There are many reasons to criticize Donald Trump.
He’s a deliberately polarizing public figure who likes to shoot from the verbal hip, revels in viciously taunting opponents and displays an often brutally uncompromising style that riles up a lot of people to the point of apoplexy.
But one thing you can’t say about Trump is that he’s a bad father.
I’ve been around him many times when he was with his five children — Don Jr., Ivanka, Eric, Tiffany and Barron — and he’s a proud, loving dad, and that feeling is reciprocated by each of them.
As any parent knows, you can’t fake that kind of relationship with your kids, and it takes a lot of work to achieve mutual respect and genuine affection.
So I can only imagine how both he and his youngest son, now 18, must have felt when the judge in Trump’s unprecedented criminal trial suggested yesterday that he could be jailed if he tries to skip a day in court, even if it’s to be at Barron’s graduation from Oxbridge Academy in Palm Beach on May 17.
I was at my youngest son’s graduation ceremony from an English university last year and it was one of the best days of both our lives — a joyous celebration of his years of hard work, enjoyed with all his closest friends and their families.

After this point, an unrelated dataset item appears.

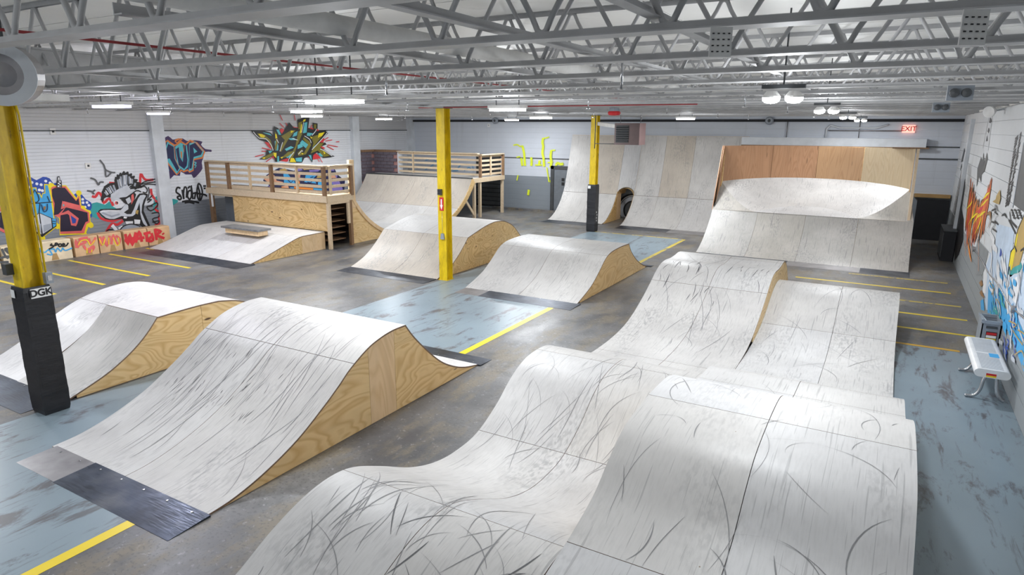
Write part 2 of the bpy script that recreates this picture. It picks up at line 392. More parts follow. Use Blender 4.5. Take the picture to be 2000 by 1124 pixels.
# doors in the back wall
d1 = struct(MB().bb(-11.45, -10.1, YB-.06, YB, 0.07, 1.78), 'door_1', 'grey_door')
MB().bb(-11.3, -10.25, YB-.075, YB-.061, .1, 1.64).build('door_leaf', 'grey_door', d1)
MB().bb(-11.45, -11.31, YB-.10, YB-.061, .07, 1.78).build('door_jamb', 'dark_steel', d1); MB().bb(-11.45, -10.1, YB-.10, YB-.061, 1.66, 1.78).build('door_header', 'dark_steel', d1)
for dz in (0, .16): MB().bb(-10.98, -10.86, YB-.085, YB-.076, 1.05+dz, 1.17+dz).build('door_notice', 'ink_black', d1)
d2 = struct(MB().bb(-14.9, -13.75, YB-.04, YB, .05, 2.15), 'door_2', 'dark_void')
for k in range(12): MB().bb(-14.88, -13.77, YB-.06, YB-.041, .12+k*.17, .26+k*.17).build('door_slat', 'dark_steel', d2)
d3 = struct(MB().bb(.72, XR-.05, YB-.06, YB-.001, 0, 1.2), 'door_3', 'dark_void')

# ceiling: roof deck panels with open joints
ceil = struct(MB().bb(XL-.2, XR+.2, YN-.2, YB+.2, ZD+.06, ZD+.2), 'ceiling', 'dark_void')
pw = .84; nx = 6; px = (XR-XL)/nx
dme = MB().bb(-px/2+.006, px/2-.006, -pw/2+.007, pw/2-.007, -.03, .055).mesh('deck_panel', 'deck_paint')
y = YN+pw/2
while y < YB:
    for i in range(nx): link('deck_panel', dme, ceil, (XL+(i+.5)*px, y, ZD))
    y += pw
# ------------------------------------------------------------------ lamps
def area_light(parent, loc, sx, sy, e, col, z=-.05):
    l = bpy.data.lights.new('lamp_light', 'AREA'); l.shape = 'RECTANGLE'; l.size = sx; l.size_y = sy; l.energy = e; l.color = col
    o = bpy.data.objects.new('lamp_light', l); COL.objects.link(o); o.parent = parent; o.location = (0, 0, z)
    point_light(parent, (0, 0, z-.06), e*.62, col); l.energy = e*.82
def point_light(parent, loc, e, col):
    l = bpy.data.lights.new('lamp_light', 'POINT'); l.shadow_soft_size = .13; l.energy = e; l.color = col
    o = bpy.data.objects.new('lamp_light', l); COL.objects.link(o); o.parent = parent; o.location = loc
COOL = (.94, .97, 1.)
def strip_lamp(x, y, label, L=.62, mat='lamp_white', e=95., z=3.47, along='x', col=COOL):
    t = thing('strip_lamp', label, 'ceiling lamp', (x, y, z), 'strip lamps under the joists')
    a, b = (L/2, .11) if along == 'x' else (.11, L/2)
    MB().bb(x-a, x+a, y-b, y+b, z+.0, z+.045).build('housing', 'pipe_paint', t)
    MB().bb(x-a+.02, x+a-.02, y-b+.02, y+b-.02, z-.035, z-.001).build('diffuser', mat, t)
    for s in (-1, 1): MB().bar((x+s*a*.7, y, z+.045), (x+s*a*.7, y, ZD-.03), .010, .010).build('hanger', 'dark_steel', t)
    area_light(t, None, 2*a, 2*b, e*LIGHT, col)
def twin_lamp(x, y, label, e=70., z=3.44, dx=.085):
    t = thing('twin_lamp', label, 'ceiling lamp', (x, y, z), 'round twin lamps beside the right wall')
    MB().bb(x-.16, x+.16, y-.03, y+.03, z+.07, z+.10).build('crossbar', 'dark_steel', t)
    MB().bar((x, y, z+.10), (x, y, ZD-.03), .012, .012).build('hanger', 'dark_steel', t)
    for s in (-1, 1):
        b = MB().lathe([(.0, .05), (.04, .05), (.07, .012), (.07, 0)], (x+s*dx, y, z), k=16).build('reflector', 'pipe_paint', t)
        MB().lathe([(.068, .0), (.065, -.02), (.045, -.038), (0, -.045)], (x+s*dx, y, z), k=16).build('bulb', 'lamp_white', b)
    area_light(t, None, .34, .2, e*2*LIGHT, COOL, -.08)
twin_lamp(-.83, 5.7, 'brightest round twin lamp, nearest pair over the right foreground rollers', 23)
twin_lamp(-.87, 9.85, 'round twin lamp, second pair from the camera over the rollers', 31)
twin_lamp(-.95, 15.4, 'round twin lamp in front of the bowl ramp, third pair back', 25)
twin_lamp(-.95, 20.6, 'tiny round twin lamp far back, close before the exit sign wall', 26)
V_ = (.9, .9, 1.)
for x, y, l, L, e in ((-5.15, 5.2, 'bright white strip lamp hanging above the near hip ramp, largest strip in view', .7, 56), (-9.0, 8.4, 'white strip lamp above the teal and yellow wildstyle graffiti', .62, 95),
    (-4.99, 8.5, 'white strip lamp right of the middle yellow column top', .55, 75), (-8.3, 15.9, 'white strip lamp above the back wall yellow spray paint', .6, 115),
    (-13.1, 12.4, 'thin white strip lamp close above the wildstyle graffiti tip', .6, 92), (-5.07, 18.2, 'small white strip lamp right of the unit heater', .5, 92), (-15.2, 17.6, 'white strip lamp over the mini ramp flat', .6, 64), (-11.8, 20.4, 'small white strip lamp before the back wall left of the far column', .5, 90),
    (-3.2, -.9, 'added unseen strip lamp behind the viewpoint over the nearest roller', .7, 45), (-6.8, -1.2, 'added unseen strip lamp behind the viewpoint over the painted aisle', .7, 60), (-10.8, 1.2, 'added unseen strip lamp left of the viewpoint over the open floor', .7, 70), (-15.0, 4.6, 'added strip lamp out of view above the parking lines', .7, 100)):  # these four are unseen lamps added to light the foreground
    strip_lamp(x, y, l, L, e=e)
strip_lamp(-9.7, 5.45, 'violet tinted strip lamp left of centre above the blank siding', .7, 'lamp_violet', 60, 3.48, 'x', V_)
strip_lamp(-14.4, 9.1, 'faint violet strip lamp at the white wall pilaster top', .6, 'lamp_violet', 80, 3.48, 'x', V_)
# ------------------------------------------------------------------ joists
Lx0, Lx1 = XL+.02, XR-.03
bc = MB().bb(Lx0, Lx1, -.06, .06, 0, .006).bb(Lx0, Lx1, -.020, -.014, .006, .036).bb(Lx0, Lx1, .014, .020, .006, .036).mesh('bottom_chord', 'joist_paint')
tc = MB().bb(Lx0, Lx1, -.05, .05, .514, .52).bb(Lx0, Lx1, -.020, -.014, .485, .514).bb(Lx0, Lx1, .014, .020, .485, .514).mesh('top_chord', 'joist_paint')
def web():
    P = .582; x = -2.04; pts = []
    while x-P > Lx0+.1: x -= P
    z0, z1, r = .02, .50, .06
    while x < Lx1-.1:
        for xx, zz, s in ((x, z0, 1), (x+P/2, z1, -1)):
            if xx > Lx1-.05: break
            dx, dz = P/2, (z1-z0); L = math.hypot(dx, dz); ux, uz = dx/L, dz/L
            a = (xx-ux*r*1.6, zz+s*uz*r*1.6); b_ = (xx+ux*r*1.6, zz+s*uz*r*1.6)
            pts += [a, (xx-ux*r*.7, zz+s*uz*r*.45), (xx, zz+s*.012), (xx+ux*r*.7, zz+s*uz*r*.45), b_]
        x += P
    return MB().tube([(p[0], 0, p[1]) for p in pts], .0145, 8).mesh('web_rod', 'joist_paint')
wm = web()
ORD = ['nearest']+[w_+' nearest' for w_ in 'second third fourth fifth sixth seventh eighth ninth tenth eleventh twelfth thirteenth fourteenth fifteenth sixteenth seventeenth eighteenth nineteenth twentieth'.split()]
ys = [1.70+1.09*k for k in range(20)]
for ky, y in enumerate(ys):
    if y > YB-.2: continue
    t = thing('roof_joist', 'grey open web steel roof joist, %s to the camera' % ORD[ky], 'roof joist', (0, y, ZJ), 'parallel roof joists')
    link('bottom_chord', bc, t); link('top_chord', tc, t); link('web_rod', wm, t)
# bridging angles and pipes along the hall
for x, z, l in ((-2.82, 3.64, 'left of the big ceiling pipe'), (-1.72, 3.64, 'right of the big ceiling pipe'), (-.93, 3.64, 'above the twin lamps'), (-6.3, 3.64, 'over the painted aisle'), (-10.5, 3.64, 'over the left hip ramp'), (-14.2, 3.64, 'nearest the graffiti wall')):
    solo(MB().bb(x-.03, x+.03, 1.66, YB-.1, z, z+.006).bb(x-.03, x-.024, 1.66, YB-.1, z+.006, z+.05), 'bridging_angle', 'joist_paint', 'long steel bridging angle crossing the joists '+l, 'steel angle', (x, 0, z), 'bridging angles')
solo(MB().tube([(-2.68, YN+.2, 3.73), (-2.68, 22.0, 3.73)], .055, 12), 'main_pipe', 'pipe_paint', 'thick round pale sprinkler main running through the joists', 'pipe', (-2.68, 0, 3.73))
solo(MB().tube([(-4.6, YN+.2, 3.74), (-4.6, 22.0, 3.74)], .010, 6), 'red_conduit', 'red_pipe', 'thin dark red conduit line running lengthwise through the joists', 'pipe', (-4.6, 0, 3.74))
solo(MB().tube([(-8.6, 11.05, 3.585), (-2.9, 11.05, 3.585)], .012, 6), 'red_conduit', 'red_pipe', 'short dark red conduit running across, near the hanging red sign', 'pipe', (-5, 11.05, 3.585))
for y, l in ((4.45, 'nearest'), (8.7, 'second'), (12.35, 'third'), (16.4, 'fourth'), (20.15, 'farthest')):
    t = thing('branch_pipe', 'thin pale sprinkler branch pipe across the hall, %s from the camera' % l, 'pipe', (-8, y, 3.66), 'sprinkler branch pipes')
    MB().tube([(XL+.4, y, 3.66), (XR-.5, y, 3.66)], .02, 8).build('pipe_run', 'pipe_paint', t)
    for x in (-16.5, -13.3, -10.2, -7, -3.8, -1.7):
        MB().tube([(x, y, 3.66), (x, y, 3.47)], .009, 6).lathe([(.006, 3.47-3.5), (.03, 3.465-3.5), (.03, 3.46-3.5), (0, 3.455-3.5)], (x, y, 3.5), k=8).build('sprinkler_head', 'chrome', t)
gird = thing('roof_girder', 'deep grey steel girder resting on the yellow columns', 'girder', (-8.07, 0, 3.58))
for zz, hh, ww in ((3.58, .02, .2), (3.98, .02, .2)): MB().bb(-8.07-ww/2, -8.07+ww/2, YN+.1, YB-.1, zz, zz+hh).build('flange', 'joist_paint', gird)
MB().bb(-8.08, -8.06, YN+.1, YB-.1, 3.60, 3.98).build('web_plate', 'joist_paint', gird)
# hanging perforated plates on the joists
for u, y, l in ((1418, 2.79, 'perforated grey metal plate hanging on the joist above the bowl ramp'), (1898, 2.79, 'perforated grey metal plate on the joist at the right edge')):
    x = ony(u, 60, y)[0]; t = thing('hanging_plate', l, 'metal plate', (x, y, 3.46), 'hanging plates')
    p = MB().box((x, y-.075, 3.525), (.085, .005, .11), rz=.5).build('plate', 'pipe_paint', t)
    h = MB()
    for a in range(4):
        for b_ in range(4): h.box((x+math.cos(.5)*(a-1.5)*.02+.0015, y-.075+math.sin(.5)*(a-1.5)*.02-.004, 3.49+b_*.022), (.008, .004, .004), rz=.5)
    tag(h.build('slots', 'ink_black', p), kind='stuff')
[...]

And if anyone deserves that kind of day, it’s surely Barron, who’s had to grow up in the eye of the ferocious storm of his controversial father’s political and presidential career.
It must have been so hard for him to be the son of the world’s most talked-about and divisive figure of the 21st century.
Yet none of that seems to cut much ice with Justice Juan Merchan, who is overseeing the trial and warned Trump yesterday that if tries to skip any days in his court, he may be tossed into a prison cell.
Merchan hasn’t yet rejected Trump’s request to go to the graduation, but he did say that “it really depends on how we’re doing on time and where we are in the trial.”
Does it, Judge?
Shouldn’t it really depend on your basic sense of humanity toward a father and son?
As Trump said outside court: “It looks like the judge will not let me go to the graduation of my son who’s worked very, very hard and he is a great student and very proud of the fact he did so well and has been looking forward for years to graduation with his mother and father there.”
This small but personally very meaningful moment in yesterday’s opening day of this trial just about summed up the whole unedifying farce.
In the annals of American presidential history, has there ever been a cheaper, more demeaning and utterly pointless attempt to shame and humiliate one of the only 45 people to be president of the United States?
This whole Stormy Daniels saga is so pathetic.
Honestly, who cares if Trump may have had a one-night stand with a porn star 18 years ago?
If it happened the way Stormy recounted it to me in an interview last year, then it was an entirely consensual fling — one that Trump denies — between two adults who knew exactly what they were doing.
And Trump wasn’t a politician at the time, he was a billionaire real estate tycoon and TV star.
You can harbor moral disapproval of it if you wish, but the idea that it has led to a criminal trial in which Trump faces four years in prison is ridiculous.
It’s patently obvious that Manhattan’s DA, Alvin L. Bragg, has been driven by political malice in bringing the 34-count indictment accusing Trump of falsifying business records to conceal hush money payments to buy Daniels’ silence before the 2016 election.
Even if that’s exactly what Trump did, it would be no different from the myriad similar deals struck by the rich and famous in America all the time to stop damaging stories coming out about them — true or false.
And there’s such a stinking hypocrisy about the way Democrats have tried to destroy Trump for alleged sexual peccadillos.
Bill Clinton had sex with an intern in the Oval Office when he was a sitting president and paid $850,000 to settle a case with Paula Jones, who accused him of harassing and assaulting her while he was Arkansas governor.
Both these things strike me as considerably more serious than anything Trump did with Daniels in a Beverly Hills hotel.
Yet I don’t remember Clinton enduring any criminal trial.
However, I do remember him attending his daughter Chelsea’s graduation from Sidwell Friends High School in 1997, embracing her off stage after she received her diploma, and then making an emotional speech to all the students, speaking of his great pride.
It’s outrageous that Donald and Barron Trump should be deprived of the same shared experience.
Should the moment come next month when Merchan bans him from attending, Trump should ignore him and go to the graduation.
If Merchan tries to jail him for doing what any loving father in America would do in the same situation, Trump will win the election by a landslide.